§ Data provided:
-.-.-
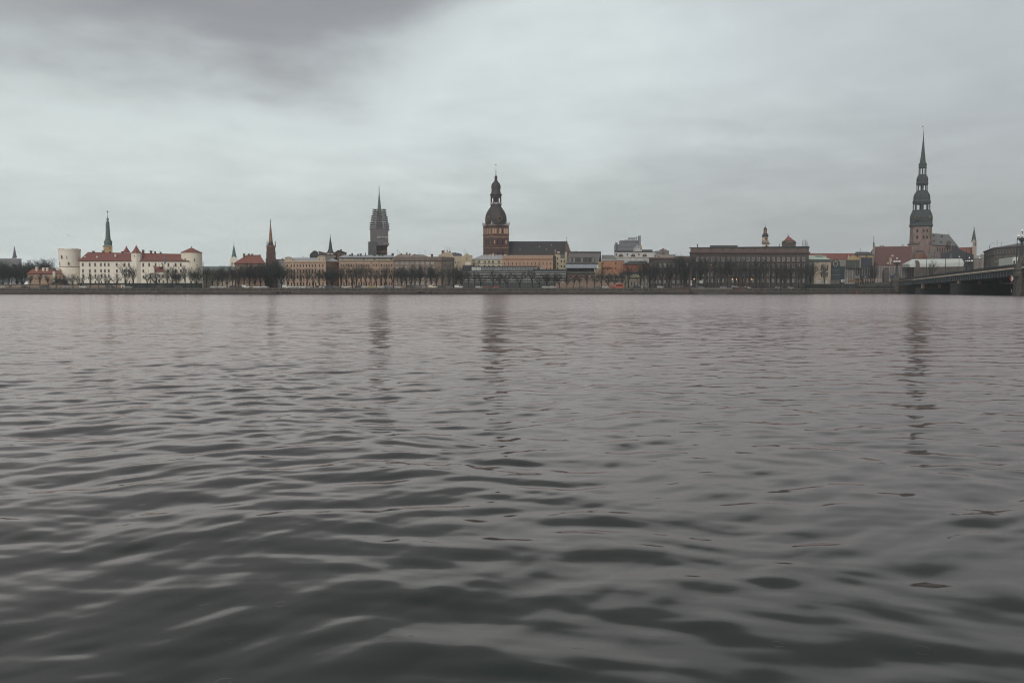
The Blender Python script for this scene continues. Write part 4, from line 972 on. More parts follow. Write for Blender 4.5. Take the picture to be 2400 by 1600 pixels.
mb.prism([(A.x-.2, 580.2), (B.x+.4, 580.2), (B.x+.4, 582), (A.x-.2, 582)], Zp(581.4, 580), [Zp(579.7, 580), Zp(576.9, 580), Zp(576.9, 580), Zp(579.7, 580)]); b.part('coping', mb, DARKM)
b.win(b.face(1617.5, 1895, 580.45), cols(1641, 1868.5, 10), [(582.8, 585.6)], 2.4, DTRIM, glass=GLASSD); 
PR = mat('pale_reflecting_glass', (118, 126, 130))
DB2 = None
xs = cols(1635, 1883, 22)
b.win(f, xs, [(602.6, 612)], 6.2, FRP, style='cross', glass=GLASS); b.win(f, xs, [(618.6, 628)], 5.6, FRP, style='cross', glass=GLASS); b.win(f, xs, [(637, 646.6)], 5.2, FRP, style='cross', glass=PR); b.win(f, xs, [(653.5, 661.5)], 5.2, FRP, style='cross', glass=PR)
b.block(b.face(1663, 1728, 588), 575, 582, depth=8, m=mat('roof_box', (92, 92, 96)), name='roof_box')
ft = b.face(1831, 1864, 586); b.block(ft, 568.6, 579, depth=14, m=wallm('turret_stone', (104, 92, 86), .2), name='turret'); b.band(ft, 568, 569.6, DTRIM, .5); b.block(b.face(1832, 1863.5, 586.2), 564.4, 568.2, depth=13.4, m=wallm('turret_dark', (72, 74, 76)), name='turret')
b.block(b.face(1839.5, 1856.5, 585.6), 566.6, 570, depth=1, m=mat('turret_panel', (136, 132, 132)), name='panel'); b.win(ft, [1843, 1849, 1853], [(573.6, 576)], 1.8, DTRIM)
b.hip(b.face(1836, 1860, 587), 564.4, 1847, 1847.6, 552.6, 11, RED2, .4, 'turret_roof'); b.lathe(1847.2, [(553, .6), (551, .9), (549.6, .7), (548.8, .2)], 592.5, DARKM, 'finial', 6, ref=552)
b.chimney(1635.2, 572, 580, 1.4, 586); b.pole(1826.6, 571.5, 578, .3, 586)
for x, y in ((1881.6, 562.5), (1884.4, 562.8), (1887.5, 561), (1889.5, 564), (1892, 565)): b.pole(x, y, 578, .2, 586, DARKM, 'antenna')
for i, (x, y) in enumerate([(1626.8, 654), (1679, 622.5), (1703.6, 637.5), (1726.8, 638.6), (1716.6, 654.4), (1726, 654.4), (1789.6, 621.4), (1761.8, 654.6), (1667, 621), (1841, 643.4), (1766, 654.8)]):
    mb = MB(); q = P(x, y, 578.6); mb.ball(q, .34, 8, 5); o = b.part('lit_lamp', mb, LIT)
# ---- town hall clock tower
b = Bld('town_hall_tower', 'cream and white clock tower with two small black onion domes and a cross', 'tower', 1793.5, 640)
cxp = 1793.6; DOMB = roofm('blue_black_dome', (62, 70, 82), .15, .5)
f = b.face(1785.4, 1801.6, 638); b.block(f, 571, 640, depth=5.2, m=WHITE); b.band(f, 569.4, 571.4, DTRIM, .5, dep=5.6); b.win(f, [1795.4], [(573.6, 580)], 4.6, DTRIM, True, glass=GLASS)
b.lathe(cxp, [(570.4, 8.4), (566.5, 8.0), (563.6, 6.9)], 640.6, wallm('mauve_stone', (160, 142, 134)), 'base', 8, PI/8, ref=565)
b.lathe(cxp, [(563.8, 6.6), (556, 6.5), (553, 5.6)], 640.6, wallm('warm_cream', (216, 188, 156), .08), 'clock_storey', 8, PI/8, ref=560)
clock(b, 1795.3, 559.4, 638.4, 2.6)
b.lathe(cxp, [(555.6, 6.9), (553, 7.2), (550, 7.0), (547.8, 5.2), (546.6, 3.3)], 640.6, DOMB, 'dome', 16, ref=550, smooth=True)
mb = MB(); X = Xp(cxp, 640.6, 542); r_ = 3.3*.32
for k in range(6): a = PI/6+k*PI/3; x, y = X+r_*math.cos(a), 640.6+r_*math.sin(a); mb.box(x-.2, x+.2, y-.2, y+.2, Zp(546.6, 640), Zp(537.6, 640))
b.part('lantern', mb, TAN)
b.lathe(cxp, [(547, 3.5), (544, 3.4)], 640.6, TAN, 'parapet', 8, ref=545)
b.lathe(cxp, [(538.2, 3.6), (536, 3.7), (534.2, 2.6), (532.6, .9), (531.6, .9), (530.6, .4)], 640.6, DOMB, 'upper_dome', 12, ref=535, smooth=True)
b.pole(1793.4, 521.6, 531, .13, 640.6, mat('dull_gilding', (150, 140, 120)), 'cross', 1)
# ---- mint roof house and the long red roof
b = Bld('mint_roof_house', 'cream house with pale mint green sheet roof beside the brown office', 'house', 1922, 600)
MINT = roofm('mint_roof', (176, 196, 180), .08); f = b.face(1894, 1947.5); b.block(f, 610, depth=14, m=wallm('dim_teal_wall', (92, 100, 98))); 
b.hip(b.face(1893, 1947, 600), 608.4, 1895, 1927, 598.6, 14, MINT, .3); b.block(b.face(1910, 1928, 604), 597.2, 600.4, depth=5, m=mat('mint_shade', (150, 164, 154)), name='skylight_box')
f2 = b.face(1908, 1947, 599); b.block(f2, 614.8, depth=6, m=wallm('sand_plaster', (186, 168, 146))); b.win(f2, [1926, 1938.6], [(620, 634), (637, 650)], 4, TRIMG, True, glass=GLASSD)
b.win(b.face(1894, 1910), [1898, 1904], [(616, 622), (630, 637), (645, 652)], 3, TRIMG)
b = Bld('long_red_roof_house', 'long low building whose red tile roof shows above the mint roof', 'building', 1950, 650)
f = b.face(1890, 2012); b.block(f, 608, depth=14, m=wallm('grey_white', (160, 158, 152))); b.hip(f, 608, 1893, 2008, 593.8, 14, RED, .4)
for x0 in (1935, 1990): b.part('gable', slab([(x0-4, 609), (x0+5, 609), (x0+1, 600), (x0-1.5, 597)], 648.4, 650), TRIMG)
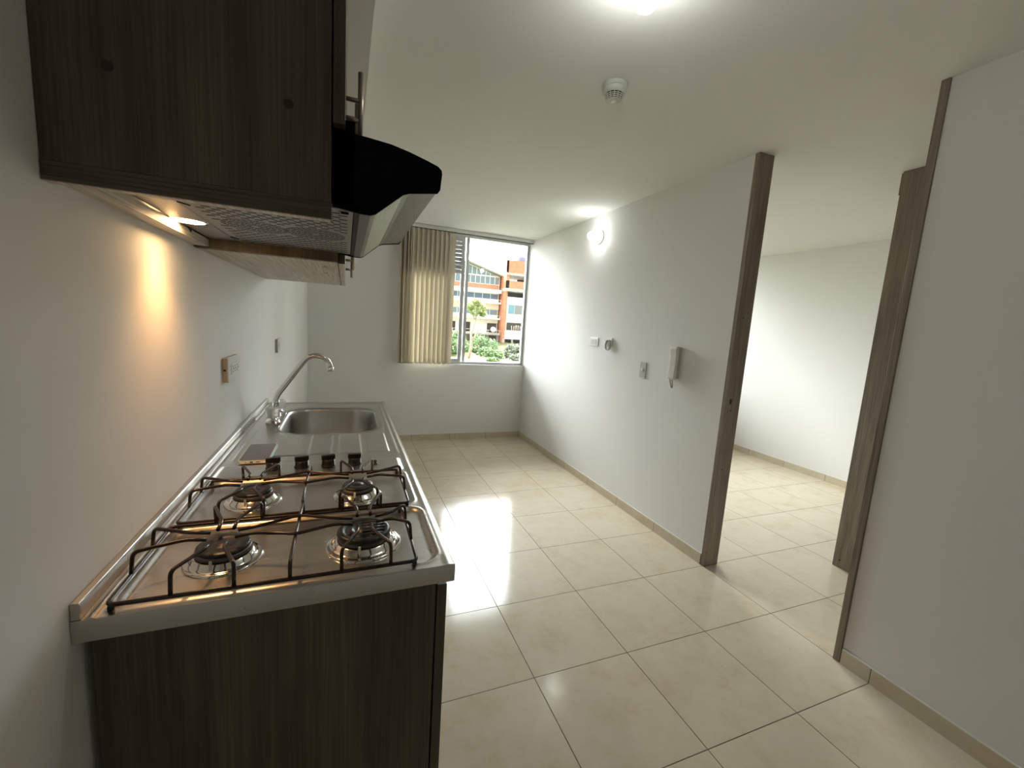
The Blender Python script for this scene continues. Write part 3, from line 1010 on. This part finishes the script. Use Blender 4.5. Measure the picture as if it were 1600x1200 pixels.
-.-.-
§ Aim: Leave out the pictures, and give all the records again exactly.

§ Solution for this task:
The Blender Python script for this scene continues. Write part 4, from line 972 on. More parts follow. Write for Blender 4.5. Take the picture to be 2400 by 1600 pixels.
mb.prism([(A.x-.2, 580.2), (B.x+.4, 580.2), (B.x+.4, 582), (A.x-.2, 582)], Zp(581.4, 580), [Zp(579.7, 580), Zp(576.9, 580), Zp(576.9, 580), Zp(579.7, 580)]); b.part('coping', mb, DARKM)
b.win(b.face(1617.5, 1895, 580.45), cols(1641, 1868.5, 10), [(582.8, 585.6)], 2.4, DTRIM, glass=GLASSD); 
PR = mat('pale_reflecting_glass', (118, 126, 130))
DB2 = None
xs = cols(1635, 1883, 22)
b.win(f, xs, [(602.6, 612)], 6.2, FRP, style='cross', glass=GLASS); b.win(f, xs, [(618.6, 628)], 5.6, FRP, style='cross', glass=GLASS); b.win(f, xs, [(637, 646.6)], 5.2, FRP, style='cross', glass=PR); b.win(f, xs, [(653.5, 661.5)], 5.2, FRP, style='cross', glass=PR)
b.block(b.face(1663, 1728, 588), 575, 582, depth=8, m=mat('roof_box', (92, 92, 96)), name='roof_box')
ft = b.face(1831, 1864, 586); b.block(ft, 568.6, 579, depth=14, m=wallm('turret_stone', (104, 92, 86), .2), name='turret'); b.band(ft, 568, 569.6, DTRIM, .5); b.block(b.face(1832, 1863.5, 586.2), 564.4, 568.2, depth=13.4, m=wallm('turret_dark', (72, 74, 76)), name='turret')
b.block(b.face(1839.5, 1856.5, 585.6), 566.6, 570, depth=1, m=mat('turret_panel', (136, 132, 132)), name='panel'); b.win(ft, [1843, 1849, 1853], [(573.6, 576)], 1.8, DTRIM)
b.hip(b.face(1836, 1860, 587), 564.4, 1847, 1847.6, 552.6, 11, RED2, .4, 'turret_roof'); b.lathe(1847.2, [(553, .6), (551, .9), (549.6, .7), (548.8, .2)], 592.5, DARKM, 'finial', 6, ref=552)
b.chimney(1635.2, 572, 580, 1.4, 586); b.pole(1826.6, 571.5, 578, .3, 586)
for x, y in ((1881.6, 562.5), (1884.4, 562.8), (1887.5, 561), (1889.5, 564), (1892, 565)): b.pole(x, y, 578, .2, 586, DARKM, 'antenna')
for i, (x, y) in enumerate([(1626.8, 654), (1679, 622.5), (1703.6, 637.5), (1726.8, 638.6), (1716.6, 654.4), (1726, 654.4), (1789.6, 621.4), (1761.8, 654.6), (1667, 621), (1841, 643.4), (1766, 654.8)]):
    mb = MB(); q = P(x, y, 578.6); mb.ball(q, .34, 8, 5); o = b.part('lit_lamp', mb, LIT)
# ---- town hall clock tower
b = Bld('town_hall_tower', 'cream and white clock tower with two small black onion domes and a cross', 'tower', 1793.5, 640)
cxp = 1793.6; DOMB = roofm('blue_black_dome', (62, 70, 82), .15, .5)
f = b.face(1785.4, 1801.6, 638); b.block(f, 571, 640, depth=5.2, m=WHITE); b.band(f, 569.4, 571.4, DTRIM, .5, dep=5.6); b.win(f, [1795.4], [(573.6, 580)], 4.6, DTRIM, True, glass=GLASS)
b.lathe(cxp, [(570.4, 8.4), (566.5, 8.0), (563.6, 6.9)], 640.6, wallm('mauve_stone', (160, 142, 134)), 'base', 8, PI/8, ref=565)
b.lathe(cxp, [(563.8, 6.6), (556, 6.5), (553, 5.6)], 640.6, wallm('warm_cream', (216, 188, 156), .08), 'clock_storey', 8, PI/8, ref=560)
clock(b, 1795.3, 559.4, 638.4, 2.6)
b.lathe(cxp, [(555.6, 6.9), (553, 7.2), (550, 7.0), (547.8, 5.2), (546.6, 3.3)], 640.6, DOMB, 'dome', 16, ref=550, smooth=True)
mb = MB(); X = Xp(cxp, 640.6, 542); r_ = 3.3*.32
for k in range(6): a = PI/6+k*PI/3; x, y = X+r_*math.cos(a), 640.6+r_*math.sin(a); mb.box(x-.2, x+.2, y-.2, y+.2, Zp(546.6, 640), Zp(537.6, 640))
b.part('lantern', mb, TAN)
b.lathe(cxp, [(547, 3.5), (544, 3.4)], 640.6, TAN, 'parapet', 8, ref=545)
b.lathe(cxp, [(538.2, 3.6), (536, 3.7), (534.2, 2.6), (532.6, .9), (531.6, .9), (530.6, .4)], 640.6, DOMB, 'upper_dome', 12, ref=535, smooth=True)
b.pole(1793.4, 521.6, 531, .13, 640.6, mat('dull_gilding', (150, 140, 120)), 'cross', 1)
# ---- mint roof house and the long red roof
b = Bld('mint_roof_house', 'cream house with pale mint green sheet roof beside the brown office', 'house', 1922, 600)
MINT = roofm('mint_roof', (176, 196, 180), .08); f = b.face(1894, 1947.5); b.block(f, 610, depth=14, m=wallm('dim_teal_wall', (92, 100, 98))); 
b.hip(b.face(1893, 1947, 600), 608.4, 1895, 1927, 598.6, 14, MINT, .3); b.block(b.face(1910, 1928, 604), 597.2, 600.4, depth=5, m=mat('mint_shade', (150, 164, 154)), name='skylight_box')
f2 = b.face(1908, 1947, 599); b.block(f2, 614.8, depth=6, m=wallm('sand_plaster', (186, 168, 146))); b.win(f2, [1926, 1938.6], [(620, 634), (637, 650)], 4, TRIMG, True, glass=GLASSD)
b.win(b.face(1894, 1910), [1898, 1904], [(616, 622), (630, 637), (645, 652)], 3, TRIMG)
b = Bld('long_red_roof_house', 'long low building whose red tile roof shows above the mint roof', 'building', 1950, 650)
f = b.face(1890, 2012); b.block(f, 608, depth=14, m=wallm('grey_white', (160, 158, 152))); b.hip(f, 608, 1893, 2008, 593.8, 14, RED, .4)
for x0 in (1935, 1990): b.part('gable', slab([(x0-4, 609), (x0+5, 609), (x0+1, 600), (x0-1.5, 597)], 648.4, 650), TRIMG)
The Blender Python script for this scene continues. Write part 3, from line 1010 on. This part finishes the script. Use Blender 4.5. Measure the picture as if it were 1600x1200 pixels.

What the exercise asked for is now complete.